## Supplied material
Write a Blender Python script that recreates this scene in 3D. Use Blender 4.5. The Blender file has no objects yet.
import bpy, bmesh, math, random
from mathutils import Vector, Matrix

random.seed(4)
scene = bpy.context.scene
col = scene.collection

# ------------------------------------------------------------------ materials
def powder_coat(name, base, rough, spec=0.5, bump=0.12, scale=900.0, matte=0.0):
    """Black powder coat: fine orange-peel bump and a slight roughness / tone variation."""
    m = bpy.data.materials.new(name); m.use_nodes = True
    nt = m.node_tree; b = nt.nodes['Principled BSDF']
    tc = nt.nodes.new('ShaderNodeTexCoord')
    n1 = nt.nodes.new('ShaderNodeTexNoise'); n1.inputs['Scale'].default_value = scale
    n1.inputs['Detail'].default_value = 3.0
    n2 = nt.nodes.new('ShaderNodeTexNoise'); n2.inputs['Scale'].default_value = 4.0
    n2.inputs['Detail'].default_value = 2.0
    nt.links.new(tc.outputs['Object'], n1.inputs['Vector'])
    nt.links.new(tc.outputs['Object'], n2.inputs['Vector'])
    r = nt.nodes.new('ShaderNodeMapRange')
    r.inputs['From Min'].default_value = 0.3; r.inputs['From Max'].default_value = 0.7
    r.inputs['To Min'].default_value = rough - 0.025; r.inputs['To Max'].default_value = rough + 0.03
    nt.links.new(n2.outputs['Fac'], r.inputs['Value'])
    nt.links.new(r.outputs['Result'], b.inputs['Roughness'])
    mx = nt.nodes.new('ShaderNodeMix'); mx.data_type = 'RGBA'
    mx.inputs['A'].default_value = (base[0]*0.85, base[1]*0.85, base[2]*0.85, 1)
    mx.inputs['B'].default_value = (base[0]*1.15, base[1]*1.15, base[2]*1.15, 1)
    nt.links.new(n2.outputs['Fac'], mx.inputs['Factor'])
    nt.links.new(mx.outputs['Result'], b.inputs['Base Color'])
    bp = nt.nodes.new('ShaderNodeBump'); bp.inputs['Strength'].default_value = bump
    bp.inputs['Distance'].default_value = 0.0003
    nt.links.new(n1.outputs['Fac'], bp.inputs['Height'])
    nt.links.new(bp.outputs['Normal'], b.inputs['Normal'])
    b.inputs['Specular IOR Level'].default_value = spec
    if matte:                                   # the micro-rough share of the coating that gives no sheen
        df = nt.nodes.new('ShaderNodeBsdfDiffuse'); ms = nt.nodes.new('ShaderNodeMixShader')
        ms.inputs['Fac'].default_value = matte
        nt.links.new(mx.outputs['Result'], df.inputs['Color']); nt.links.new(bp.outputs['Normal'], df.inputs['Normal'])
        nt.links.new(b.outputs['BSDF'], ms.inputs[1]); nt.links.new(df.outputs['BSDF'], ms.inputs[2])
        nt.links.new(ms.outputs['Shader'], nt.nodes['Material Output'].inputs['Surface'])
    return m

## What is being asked
Quote exactly the lines running from the start of the listing above through the line where "col = scene.collection" is found, and output no other lines.

## Written reply
Write a Blender Python script that recreates this scene in 3D. Use Blender 4.5. The Blender file has no objects yet.
import bpy, bmesh, math, random
from mathutils import Vector, Matrix

random.seed(4)
scene = bpy.context.scene
col = scene.collection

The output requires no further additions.